[strcat&malloc&free], when I use strcat(), pointer seems not NULL even I deliberately made it to be(no extra assignment)?

Question

as the title, I made a demo to describe my confusion.

if I replace [strcat ]to [stacpy], I can get what's obvious, which is

@

@

@

so I suspected the problem comes up with [strcat].

void main(){
    for(int i=0; i<3 ;i++){

        char* str = (char*)malloc(200*sizeof(char));

        if(str == NULL){
            printf("malloc failed. \n");
            return;
        }

        strcat(str, "@ ");
        printf("%s\n", str);

        free(str);
        str = NULL;
    }
}

In my expectation, I should get:

@

@

@

---

but what I got is:

(1) @

xK`▒

xK`▒

and every time are not the same:

(2) @

x▒

x▒

(3) @

xk▒▒

xk▒▒

Answer 1

From the man page

The strcat() function appends the src string to the dest string, overwriting the terminating null byte ('\0') at the end of dest, and then adds a terminating null byte. [...]

Note the emphasis, the first argument, the destination, should be a string.

The problem is, malloc() does not return the pointer to memory block which is initialized. So, there's no guarantee that there is a null-terminator anywhere in the returned memory block.
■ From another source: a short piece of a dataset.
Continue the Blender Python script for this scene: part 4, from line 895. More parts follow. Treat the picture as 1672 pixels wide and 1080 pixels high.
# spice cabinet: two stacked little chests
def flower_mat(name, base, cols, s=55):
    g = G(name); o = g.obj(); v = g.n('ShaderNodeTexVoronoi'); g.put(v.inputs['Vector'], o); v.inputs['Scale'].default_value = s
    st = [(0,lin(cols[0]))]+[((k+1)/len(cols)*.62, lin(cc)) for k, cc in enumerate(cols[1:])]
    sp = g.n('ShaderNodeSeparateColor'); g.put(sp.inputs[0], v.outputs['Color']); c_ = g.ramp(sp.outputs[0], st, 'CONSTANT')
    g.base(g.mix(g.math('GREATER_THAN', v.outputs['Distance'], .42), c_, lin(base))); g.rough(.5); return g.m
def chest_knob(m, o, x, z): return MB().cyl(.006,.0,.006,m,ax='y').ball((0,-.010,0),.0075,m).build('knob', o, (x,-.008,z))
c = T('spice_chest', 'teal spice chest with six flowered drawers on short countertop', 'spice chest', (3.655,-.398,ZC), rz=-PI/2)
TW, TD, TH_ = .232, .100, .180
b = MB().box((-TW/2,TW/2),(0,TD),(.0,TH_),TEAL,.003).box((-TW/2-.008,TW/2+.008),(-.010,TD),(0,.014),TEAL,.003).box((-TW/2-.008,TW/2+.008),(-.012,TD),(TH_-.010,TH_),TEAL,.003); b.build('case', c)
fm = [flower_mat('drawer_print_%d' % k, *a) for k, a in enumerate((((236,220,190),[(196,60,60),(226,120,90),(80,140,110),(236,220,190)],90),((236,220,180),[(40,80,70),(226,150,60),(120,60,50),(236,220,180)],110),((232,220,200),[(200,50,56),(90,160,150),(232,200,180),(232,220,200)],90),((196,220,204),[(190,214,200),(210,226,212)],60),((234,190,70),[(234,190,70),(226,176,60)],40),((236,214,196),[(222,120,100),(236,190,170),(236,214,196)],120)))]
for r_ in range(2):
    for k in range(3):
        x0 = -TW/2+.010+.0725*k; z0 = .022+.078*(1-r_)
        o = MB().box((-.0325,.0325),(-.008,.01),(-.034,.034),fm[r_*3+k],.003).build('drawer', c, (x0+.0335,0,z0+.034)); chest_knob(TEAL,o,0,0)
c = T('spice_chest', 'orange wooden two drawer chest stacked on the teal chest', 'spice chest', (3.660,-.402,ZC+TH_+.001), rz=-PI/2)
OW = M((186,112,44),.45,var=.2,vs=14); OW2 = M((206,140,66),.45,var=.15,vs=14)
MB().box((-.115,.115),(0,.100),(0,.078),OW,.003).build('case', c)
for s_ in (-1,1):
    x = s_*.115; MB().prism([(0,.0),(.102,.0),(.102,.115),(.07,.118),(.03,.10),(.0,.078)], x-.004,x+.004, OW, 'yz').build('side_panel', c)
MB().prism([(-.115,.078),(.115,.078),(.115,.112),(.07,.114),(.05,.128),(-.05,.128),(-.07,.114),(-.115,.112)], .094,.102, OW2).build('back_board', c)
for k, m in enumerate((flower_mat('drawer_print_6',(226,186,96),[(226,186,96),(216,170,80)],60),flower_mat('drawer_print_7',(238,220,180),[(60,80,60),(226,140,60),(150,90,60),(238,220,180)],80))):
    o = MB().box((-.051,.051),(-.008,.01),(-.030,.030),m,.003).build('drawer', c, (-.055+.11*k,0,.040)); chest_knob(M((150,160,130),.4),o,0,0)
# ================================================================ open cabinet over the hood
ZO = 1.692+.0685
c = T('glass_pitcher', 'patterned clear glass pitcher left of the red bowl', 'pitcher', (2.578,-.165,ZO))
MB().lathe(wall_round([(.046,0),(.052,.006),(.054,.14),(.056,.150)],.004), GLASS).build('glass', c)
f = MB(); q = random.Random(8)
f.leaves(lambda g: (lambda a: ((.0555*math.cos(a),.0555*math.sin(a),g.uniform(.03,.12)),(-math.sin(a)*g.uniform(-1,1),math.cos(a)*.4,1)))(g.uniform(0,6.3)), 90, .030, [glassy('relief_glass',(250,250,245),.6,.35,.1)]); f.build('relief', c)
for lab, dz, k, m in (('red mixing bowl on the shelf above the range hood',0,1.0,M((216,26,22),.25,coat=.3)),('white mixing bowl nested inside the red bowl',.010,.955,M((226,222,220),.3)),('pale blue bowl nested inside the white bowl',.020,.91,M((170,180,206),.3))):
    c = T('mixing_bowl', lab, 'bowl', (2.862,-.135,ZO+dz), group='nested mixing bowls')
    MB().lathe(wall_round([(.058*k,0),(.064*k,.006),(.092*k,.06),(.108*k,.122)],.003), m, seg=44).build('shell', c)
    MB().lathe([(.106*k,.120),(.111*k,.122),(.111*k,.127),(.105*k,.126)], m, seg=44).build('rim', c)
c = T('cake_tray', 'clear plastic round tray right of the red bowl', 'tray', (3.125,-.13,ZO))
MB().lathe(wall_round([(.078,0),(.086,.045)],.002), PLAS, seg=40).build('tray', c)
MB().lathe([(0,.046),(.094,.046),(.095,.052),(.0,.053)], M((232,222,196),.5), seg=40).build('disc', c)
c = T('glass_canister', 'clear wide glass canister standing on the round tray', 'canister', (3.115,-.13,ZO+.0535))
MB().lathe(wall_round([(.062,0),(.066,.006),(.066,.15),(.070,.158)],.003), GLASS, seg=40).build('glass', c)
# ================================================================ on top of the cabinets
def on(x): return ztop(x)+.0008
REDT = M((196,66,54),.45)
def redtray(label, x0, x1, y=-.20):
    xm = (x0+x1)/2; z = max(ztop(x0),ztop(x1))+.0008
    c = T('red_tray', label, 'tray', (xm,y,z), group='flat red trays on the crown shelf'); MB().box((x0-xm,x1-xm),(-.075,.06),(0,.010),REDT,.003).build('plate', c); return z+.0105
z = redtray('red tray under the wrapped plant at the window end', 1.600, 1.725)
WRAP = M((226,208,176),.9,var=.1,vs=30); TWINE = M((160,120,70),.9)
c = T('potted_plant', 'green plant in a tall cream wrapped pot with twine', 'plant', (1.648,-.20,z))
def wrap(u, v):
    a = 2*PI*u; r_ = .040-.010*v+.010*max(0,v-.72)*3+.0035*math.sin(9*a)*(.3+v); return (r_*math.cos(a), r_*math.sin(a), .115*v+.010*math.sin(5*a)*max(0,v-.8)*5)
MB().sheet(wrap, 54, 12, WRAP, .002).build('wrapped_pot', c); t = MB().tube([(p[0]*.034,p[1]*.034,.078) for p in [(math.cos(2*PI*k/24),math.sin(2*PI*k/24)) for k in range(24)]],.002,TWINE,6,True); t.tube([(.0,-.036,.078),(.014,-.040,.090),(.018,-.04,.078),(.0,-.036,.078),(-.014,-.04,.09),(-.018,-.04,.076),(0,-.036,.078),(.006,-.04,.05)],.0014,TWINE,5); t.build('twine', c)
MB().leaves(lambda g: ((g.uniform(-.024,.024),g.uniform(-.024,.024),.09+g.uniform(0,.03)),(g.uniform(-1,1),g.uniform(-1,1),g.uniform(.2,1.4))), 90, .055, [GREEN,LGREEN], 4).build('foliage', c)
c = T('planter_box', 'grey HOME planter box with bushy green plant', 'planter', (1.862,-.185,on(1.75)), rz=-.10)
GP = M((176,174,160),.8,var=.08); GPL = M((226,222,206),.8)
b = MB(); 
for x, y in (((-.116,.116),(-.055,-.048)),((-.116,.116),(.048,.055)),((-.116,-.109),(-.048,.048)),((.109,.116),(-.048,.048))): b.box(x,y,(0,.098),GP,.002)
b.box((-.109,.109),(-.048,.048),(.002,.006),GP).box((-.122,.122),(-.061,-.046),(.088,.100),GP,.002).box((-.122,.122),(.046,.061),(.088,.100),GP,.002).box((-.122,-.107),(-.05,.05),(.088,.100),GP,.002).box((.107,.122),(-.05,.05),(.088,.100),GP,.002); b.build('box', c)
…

So, in search of the null-terminator, your program will access past the allocated memory, and attempt to access invalid memory location, which invokes undefined behavior or UB. You said

and every time are not the same:

that's what UB is precisely.

Related, from C11, chapter §7.22.3.4

The malloc function allocates space for an object whose size is specified by size and whose value is indeterminate.

You should use calloc() if you want to use the returned pointer as string, as the memory block is zero-initialized.